I wrote another letter. Tigue clucked his tongue and handed it to Henry Putzel III, the youngest of the Assistant U.S. Attorneys. Putzel later framed it and hung it on the wall of his office in the United States Courthouse building at Foley Square. Close to six
o’clock, nearing the end of the long interrogation, we came to the incident of the purported Howard Hughes telephone call to the seven newsmen. “Why the hell didn’t you say it was Hughes calling?” Jack Tigue asked me. “That might have given you a better chance.”
“It just never occurred to me,” I said.
“Didn’t you recognize the voice?” Henry Putzel asked, puzzled.
On that note, with all of us laughing and Putzel looking slightly red in the face but taking the faux pas with his usual good humor, we all shook hands and decided to call it a day.
We had one more session, this time with Dick and I together, to go through the transcript and indicate our sources for each anecdote, each bit of information.
“We got that from the Time-Life file,” Dick or I would say. “That was in the Dietrich manuscript, but in a different form.” “That’s out of the whole cloth-pure bullshit.” This last response was the one most frequently heard, and invariably invoked Morvillo’s high-pitched peal of laughter, and amused head-shaking from Tigue and Putzel.
Toward the end of the session, Tigue said to me: “What I don’t understand is why you treated John Meier so kindly — calling him ‘a nice kind of dope.’”
“That wasn’t John Meier,” I said. ‘That was Johnny Meyer, Hughes’s publicity man during the war.”
“No,” Tigue said, “it was Meier. I haven’t got those pages here, but I’m sure of it. I read it.”

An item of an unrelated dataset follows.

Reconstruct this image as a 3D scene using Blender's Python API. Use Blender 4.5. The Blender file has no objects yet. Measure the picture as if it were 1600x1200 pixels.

“But I wrote it. You’re wrong, Jack.”
Tigue’s lips set in a tight smile. “Not a chance. It was John Meier, the guy who’s running for Senator in Nevada.”
“I’ll bet you a year.”
Maury gasped and Morvillo jerked upright in his seat. “I’ll check it in Maury’s office,” I said. “I’ve got a copy there.”
I was right, and I called Tigue and read him the passage. “But I can understand why you were confused,” I said, “so I won’t hold you to the full year off the sentence. I’ll settle for six months.”